Porto Grande, miserable place as it still is, had improved a good deal since I had seen it last. There are hotels here now of a sort, and at one of these on the beach, kept by a pleasant Italian and his Provençal wife, we found it possible to lunch and dine very decently. I notice that I have a tendency in this book to speak of little else save the gastronomic possibilities of the ports I called at in the course of the voyage. But I had visited and described all these places before, and that is some excuse, for the sights were not new to me, whereas a good dinner seems always to have the freshness of novelty. This may sound disgustingly greedy to a sedentary and dyspeptic person; but may I ask whether every sound Britisher does not look upon the quality of his food as one of his most important considerations during his travels abroad. How natural, then, was it that seafarers like ourselves, who were seldom in port and whose diet for months consisted chiefly of tough salt junk and weevily biscuit, should be more vividly impressed by a luxurious meal on shore than by all the lions of these foreign lands.

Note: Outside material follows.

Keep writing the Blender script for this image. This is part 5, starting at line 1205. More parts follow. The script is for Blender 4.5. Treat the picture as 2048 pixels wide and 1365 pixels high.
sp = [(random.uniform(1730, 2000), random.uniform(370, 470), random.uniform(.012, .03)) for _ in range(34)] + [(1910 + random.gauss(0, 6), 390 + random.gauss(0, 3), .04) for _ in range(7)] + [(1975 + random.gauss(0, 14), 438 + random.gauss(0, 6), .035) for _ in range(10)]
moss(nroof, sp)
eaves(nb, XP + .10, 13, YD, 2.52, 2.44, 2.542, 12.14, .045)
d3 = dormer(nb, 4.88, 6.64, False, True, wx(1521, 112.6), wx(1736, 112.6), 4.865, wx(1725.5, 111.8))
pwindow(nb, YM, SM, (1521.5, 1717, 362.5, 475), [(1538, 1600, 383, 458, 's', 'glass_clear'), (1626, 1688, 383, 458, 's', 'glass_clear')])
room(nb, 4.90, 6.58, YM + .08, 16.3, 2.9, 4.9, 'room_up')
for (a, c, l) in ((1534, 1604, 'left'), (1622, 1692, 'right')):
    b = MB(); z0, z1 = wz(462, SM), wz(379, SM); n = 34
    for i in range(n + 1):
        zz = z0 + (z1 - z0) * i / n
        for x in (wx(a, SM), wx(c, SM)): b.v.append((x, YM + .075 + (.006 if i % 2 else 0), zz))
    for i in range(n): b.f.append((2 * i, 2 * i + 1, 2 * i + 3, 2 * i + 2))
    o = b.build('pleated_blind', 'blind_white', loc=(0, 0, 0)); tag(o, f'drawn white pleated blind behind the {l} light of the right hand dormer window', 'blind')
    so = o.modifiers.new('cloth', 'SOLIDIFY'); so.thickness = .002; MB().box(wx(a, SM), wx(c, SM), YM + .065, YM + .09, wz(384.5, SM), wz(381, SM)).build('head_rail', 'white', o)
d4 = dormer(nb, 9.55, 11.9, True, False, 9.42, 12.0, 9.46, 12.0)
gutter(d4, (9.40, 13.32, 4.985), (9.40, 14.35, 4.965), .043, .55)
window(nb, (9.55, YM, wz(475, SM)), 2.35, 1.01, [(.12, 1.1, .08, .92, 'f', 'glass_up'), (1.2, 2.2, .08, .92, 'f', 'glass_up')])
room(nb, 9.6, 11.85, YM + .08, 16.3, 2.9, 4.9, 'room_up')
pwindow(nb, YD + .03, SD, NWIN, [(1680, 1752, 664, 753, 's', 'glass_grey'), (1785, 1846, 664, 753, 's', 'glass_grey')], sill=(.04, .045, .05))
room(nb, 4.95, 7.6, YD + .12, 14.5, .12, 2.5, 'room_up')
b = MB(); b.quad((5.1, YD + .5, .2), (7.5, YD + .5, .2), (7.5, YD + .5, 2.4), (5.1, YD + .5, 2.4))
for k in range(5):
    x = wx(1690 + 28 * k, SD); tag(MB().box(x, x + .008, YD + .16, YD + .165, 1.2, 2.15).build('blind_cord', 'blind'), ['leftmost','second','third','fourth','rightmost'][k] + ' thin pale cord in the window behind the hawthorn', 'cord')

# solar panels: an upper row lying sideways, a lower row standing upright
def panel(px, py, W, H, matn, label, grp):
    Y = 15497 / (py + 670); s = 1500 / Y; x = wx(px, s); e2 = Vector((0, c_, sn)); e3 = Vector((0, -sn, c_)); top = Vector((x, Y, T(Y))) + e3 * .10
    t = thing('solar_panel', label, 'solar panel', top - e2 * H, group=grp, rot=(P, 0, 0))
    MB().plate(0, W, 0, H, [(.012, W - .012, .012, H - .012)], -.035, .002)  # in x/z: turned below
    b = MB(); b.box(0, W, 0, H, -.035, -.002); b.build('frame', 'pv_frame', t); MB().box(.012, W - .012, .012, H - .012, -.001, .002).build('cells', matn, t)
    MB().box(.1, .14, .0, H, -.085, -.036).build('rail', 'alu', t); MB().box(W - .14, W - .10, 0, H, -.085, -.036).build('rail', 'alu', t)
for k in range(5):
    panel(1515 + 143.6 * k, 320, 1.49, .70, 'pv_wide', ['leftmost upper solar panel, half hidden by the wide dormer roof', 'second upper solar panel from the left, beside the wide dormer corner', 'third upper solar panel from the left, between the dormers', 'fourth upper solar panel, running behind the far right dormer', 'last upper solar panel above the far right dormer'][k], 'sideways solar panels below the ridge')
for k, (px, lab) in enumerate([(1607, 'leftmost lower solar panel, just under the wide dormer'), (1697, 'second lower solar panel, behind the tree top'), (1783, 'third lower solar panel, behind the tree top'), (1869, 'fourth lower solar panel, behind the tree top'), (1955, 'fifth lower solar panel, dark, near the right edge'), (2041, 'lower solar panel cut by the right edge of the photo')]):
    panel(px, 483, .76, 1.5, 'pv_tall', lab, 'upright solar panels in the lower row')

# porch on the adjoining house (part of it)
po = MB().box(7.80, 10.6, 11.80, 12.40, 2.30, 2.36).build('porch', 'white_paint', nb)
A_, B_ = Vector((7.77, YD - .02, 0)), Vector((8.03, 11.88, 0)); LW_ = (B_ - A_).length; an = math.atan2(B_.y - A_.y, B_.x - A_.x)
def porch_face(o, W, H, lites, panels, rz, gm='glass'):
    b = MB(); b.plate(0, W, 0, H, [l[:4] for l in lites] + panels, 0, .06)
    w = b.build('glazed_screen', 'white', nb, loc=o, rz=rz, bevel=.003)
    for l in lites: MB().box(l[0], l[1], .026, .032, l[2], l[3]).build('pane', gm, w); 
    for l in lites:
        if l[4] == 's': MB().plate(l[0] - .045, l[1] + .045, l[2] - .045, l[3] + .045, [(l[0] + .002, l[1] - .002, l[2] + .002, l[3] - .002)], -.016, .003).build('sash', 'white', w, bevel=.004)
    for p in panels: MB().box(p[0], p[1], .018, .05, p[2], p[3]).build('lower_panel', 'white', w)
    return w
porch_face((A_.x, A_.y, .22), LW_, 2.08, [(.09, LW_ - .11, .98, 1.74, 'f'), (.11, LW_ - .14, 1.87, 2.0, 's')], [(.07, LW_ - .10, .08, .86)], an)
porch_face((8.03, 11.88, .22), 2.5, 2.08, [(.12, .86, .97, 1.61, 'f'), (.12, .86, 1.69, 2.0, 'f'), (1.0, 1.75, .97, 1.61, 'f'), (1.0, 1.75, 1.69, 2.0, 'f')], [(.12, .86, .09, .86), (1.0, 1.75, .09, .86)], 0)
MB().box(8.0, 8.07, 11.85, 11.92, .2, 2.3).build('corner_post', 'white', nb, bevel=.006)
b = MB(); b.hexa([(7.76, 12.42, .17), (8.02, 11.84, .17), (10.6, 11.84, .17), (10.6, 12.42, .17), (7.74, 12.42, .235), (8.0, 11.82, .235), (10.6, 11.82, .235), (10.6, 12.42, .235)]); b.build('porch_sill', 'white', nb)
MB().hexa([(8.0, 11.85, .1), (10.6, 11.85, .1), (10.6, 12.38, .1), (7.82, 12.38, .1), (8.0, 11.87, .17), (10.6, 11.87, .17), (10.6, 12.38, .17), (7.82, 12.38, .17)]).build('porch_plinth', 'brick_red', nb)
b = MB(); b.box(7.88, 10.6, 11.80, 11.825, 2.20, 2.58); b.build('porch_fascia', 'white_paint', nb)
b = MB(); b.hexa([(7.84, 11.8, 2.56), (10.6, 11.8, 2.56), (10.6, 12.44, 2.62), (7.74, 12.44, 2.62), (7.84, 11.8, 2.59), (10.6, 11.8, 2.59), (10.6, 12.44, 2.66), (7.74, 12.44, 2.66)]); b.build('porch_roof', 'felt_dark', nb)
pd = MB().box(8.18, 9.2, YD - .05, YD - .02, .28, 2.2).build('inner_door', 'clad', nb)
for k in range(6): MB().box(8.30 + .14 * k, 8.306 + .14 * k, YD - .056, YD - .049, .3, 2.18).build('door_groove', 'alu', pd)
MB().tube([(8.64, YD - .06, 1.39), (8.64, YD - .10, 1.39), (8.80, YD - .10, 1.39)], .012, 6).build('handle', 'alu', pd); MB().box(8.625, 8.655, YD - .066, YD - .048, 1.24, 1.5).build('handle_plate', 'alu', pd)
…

Here one of the volunteers, our poor old purser, generally known on board as the bellman, left us, and returned to England. The state of his health rendered it unwise for him to proceed further on a voyage of this description.
Suspecting that I might lose others of my crew, I looked round Porto Grande for two fresh paid hands. This is a very bad place to pick up sailors in, but I was lucky in my search. I shipped two young coloured men from the West Indies—one a native of St. Kitt’s and, therefore, an English subject, and the other a Dutchman, hailing from St. Eustatius. These two negroes, whose names were respectively John Joseph Marshall and George Theodosius Spanner, had been loafing about Porto Grande for some time in search of a vessel. The poor fellows had been jumped from a Yankee whaler that had called here.